__Exercise aim__. Faithfully return all lines, omitting every embedded picture.

__Data shown__.

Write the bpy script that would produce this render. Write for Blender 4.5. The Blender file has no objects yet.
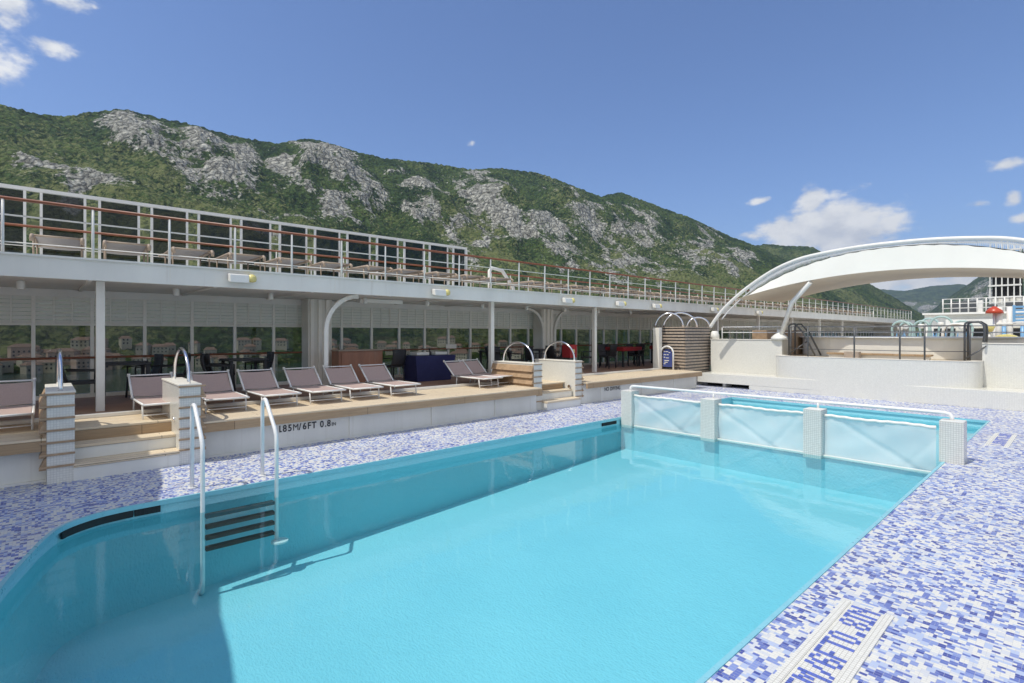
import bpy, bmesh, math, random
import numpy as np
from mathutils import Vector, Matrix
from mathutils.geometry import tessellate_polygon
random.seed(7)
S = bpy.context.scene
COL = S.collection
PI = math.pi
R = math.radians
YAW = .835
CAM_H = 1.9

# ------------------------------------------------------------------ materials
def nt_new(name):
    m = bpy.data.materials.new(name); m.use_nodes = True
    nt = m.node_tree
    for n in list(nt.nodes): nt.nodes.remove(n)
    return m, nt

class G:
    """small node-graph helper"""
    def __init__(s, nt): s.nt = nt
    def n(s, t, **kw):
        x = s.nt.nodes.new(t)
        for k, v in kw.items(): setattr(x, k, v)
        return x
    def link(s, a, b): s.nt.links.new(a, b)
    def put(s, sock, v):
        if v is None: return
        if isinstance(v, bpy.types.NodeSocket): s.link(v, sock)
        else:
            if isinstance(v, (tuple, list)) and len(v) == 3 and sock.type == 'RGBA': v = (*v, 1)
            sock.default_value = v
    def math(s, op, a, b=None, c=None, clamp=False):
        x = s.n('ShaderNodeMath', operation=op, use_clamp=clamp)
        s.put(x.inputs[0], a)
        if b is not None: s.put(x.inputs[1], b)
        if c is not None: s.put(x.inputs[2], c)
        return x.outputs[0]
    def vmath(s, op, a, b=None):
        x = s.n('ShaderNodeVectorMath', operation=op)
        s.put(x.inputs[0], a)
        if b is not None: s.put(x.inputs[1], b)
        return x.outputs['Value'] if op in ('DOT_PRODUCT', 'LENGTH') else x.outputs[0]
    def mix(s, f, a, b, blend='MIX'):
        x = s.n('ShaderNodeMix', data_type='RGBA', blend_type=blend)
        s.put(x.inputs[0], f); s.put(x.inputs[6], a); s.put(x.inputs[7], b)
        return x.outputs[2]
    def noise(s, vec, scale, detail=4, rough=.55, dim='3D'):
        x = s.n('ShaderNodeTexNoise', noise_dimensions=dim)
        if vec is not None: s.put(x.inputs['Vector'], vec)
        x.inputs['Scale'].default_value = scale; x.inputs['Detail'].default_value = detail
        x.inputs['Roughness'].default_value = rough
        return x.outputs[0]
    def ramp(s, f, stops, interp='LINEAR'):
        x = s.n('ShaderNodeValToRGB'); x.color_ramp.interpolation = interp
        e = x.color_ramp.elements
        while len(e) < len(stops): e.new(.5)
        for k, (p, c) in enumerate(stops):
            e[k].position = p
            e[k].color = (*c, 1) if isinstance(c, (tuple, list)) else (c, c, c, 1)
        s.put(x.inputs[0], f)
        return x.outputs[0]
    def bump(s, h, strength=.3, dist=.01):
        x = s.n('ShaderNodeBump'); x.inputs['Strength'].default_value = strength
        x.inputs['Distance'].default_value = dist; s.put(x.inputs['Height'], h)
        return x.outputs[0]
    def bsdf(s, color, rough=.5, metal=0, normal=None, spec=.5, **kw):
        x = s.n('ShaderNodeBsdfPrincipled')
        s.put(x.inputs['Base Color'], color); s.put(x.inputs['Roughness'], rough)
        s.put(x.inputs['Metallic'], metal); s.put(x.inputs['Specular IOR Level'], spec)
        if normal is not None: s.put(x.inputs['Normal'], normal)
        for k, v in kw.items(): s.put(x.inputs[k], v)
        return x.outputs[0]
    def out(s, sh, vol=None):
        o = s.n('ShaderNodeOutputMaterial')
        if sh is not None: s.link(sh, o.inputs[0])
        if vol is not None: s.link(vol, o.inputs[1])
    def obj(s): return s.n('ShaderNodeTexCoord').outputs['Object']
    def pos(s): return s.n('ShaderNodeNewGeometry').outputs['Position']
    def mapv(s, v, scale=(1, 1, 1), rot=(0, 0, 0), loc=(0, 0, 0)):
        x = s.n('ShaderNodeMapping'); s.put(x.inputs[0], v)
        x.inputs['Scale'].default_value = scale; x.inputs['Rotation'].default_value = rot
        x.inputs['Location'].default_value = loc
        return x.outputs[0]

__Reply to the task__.
Write the bpy script that would produce this render. Write for Blender 4.5. The Blender file has no objects yet.
import bpy, bmesh, math, random
import numpy as np
from mathutils import Vector, Matrix
from mathutils.geometry import tessellate_polygon
random.seed(7)
S = bpy.context.scene
COL = S.collection
PI = math.pi
R = math.radians
YAW = .835
CAM_H = 1.9

# ------------------------------------------------------------------ materials
def nt_new(name):
    m = bpy.data.materials.new(name); m.use_nodes = True
    nt = m.node_tree
    for n in list(nt.nodes): nt.nodes.remove(n)
    return m, nt

class G:
    """small node-graph helper"""
    def __init__(s, nt): s.nt = nt
    def n(s, t, **kw):
        x = s.nt.nodes.new(t)
        for k, v in kw.items(): setattr(x, k, v)
        return x
    def link(s, a, b): s.nt.links.new(a, b)
    def put(s, sock, v):
        if v is None: return
        if isinstance(v, bpy.types.NodeSocket): s.link(v, sock)
        else:
            if isinstance(v, (tuple, list)) and len(v) == 3 and sock.type == 'RGBA': v = (*v, 1)
            sock.default_value = v
    def math(s, op, a, b=None, c=None, clamp=False):
        x = s.n('ShaderNodeMath', operation=op, use_clamp=clamp)
        s.put(x.inputs[0], a)
        if b is not None: s.put(x.inputs[1], b)
        if c is not None: s.put(x.inputs[2], c)
        return x.outputs[0]
    def vmath(s, op, a, b=None):
        x = s.n('ShaderNodeVectorMath', operation=op)
        s.put(x.inputs[0], a)
        if b is not None: s.put(x.inputs[1], b)
        return x.outputs['Value'] if op in ('DOT_PRODUCT', 'LENGTH') else x.outputs[0]
    def mix(s, f, a, b, blend='MIX'):
        x = s.n('ShaderNodeMix', data_type='RGBA', blend_type=blend)
        s.put(x.inputs[0], f); s.put(x.inputs[6], a); s.put(x.inputs[7], b)
        return x.outputs[2]
    def noise(s, vec, scale, detail=4, rough=.55, dim='3D'):
        x = s.n('ShaderNodeTexNoise', noise_dimensions=dim)
        if vec is not None: s.put(x.inputs['Vector'], vec)
        x.inputs['Scale'].default_value = scale; x.inputs['Detail'].default_value = detail
        x.inputs['Roughness'].default_value = rough
        return x.outputs[0]
    def ramp(s, f, stops, interp='LINEAR'):
        x = s.n('ShaderNodeValToRGB'); x.color_ramp.interpolation = interp
        e = x.color_ramp.elements
        while len(e) < len(stops): e.new(.5)
        for k, (p, c) in enumerate(stops):
            e[k].position = p
            e[k].color = (*c, 1) if isinstance(c, (tuple, list)) else (c, c, c, 1)
        s.put(x.inputs[0], f)
        return x.outputs[0]
    def bump(s, h, strength=.3, dist=.01):
        x = s.n('ShaderNodeBump'); x.inputs['Strength'].default_value = strength
        x.inputs['Distance'].default_value = dist; s.put(x.inputs['Height'], h)
        return x.outputs[0]
    def bsdf(s, color, rough=.5, metal=0, normal=None, spec=.5, **kw):
        x = s.n('ShaderNodeBsdfPrincipled')
        s.put(x.inputs['Base Color'], color); s.put(x.inputs['Roughness'], rough)
        s.put(x.inputs['Metallic'], metal); s.put(x.inputs['Specular IOR Level'], spec)
        if normal is not None: s.put(x.inputs['Normal'], normal)
        for k, v in kw.items(): s.put(x.inputs[k], v)
        return x.outputs[0]
    def out(s, sh, vol=None):
        o = s.n('ShaderNodeOutputMaterial')
        if sh is not None: s.link(sh, o.inputs[0])
        if vol is not None: s.link(vol, o.inputs[1])
    def obj(s): return s.n('ShaderNodeTexCoord').outputs['Object']
    def pos(s): return s.n('ShaderNodeNewGeometry').outputs['Position']
    def mapv(s, v, scale=(1, 1, 1), rot=(0, 0, 0), loc=(0, 0, 0)):
        x = s.n('ShaderNodeMapping'); s.put(x.inputs[0], v)
        x.inputs['Scale'].default_value = scale; x.inputs['Rotation'].default_value = rot
        x.inputs['Location'].default_value = loc
        return x.outputs[0]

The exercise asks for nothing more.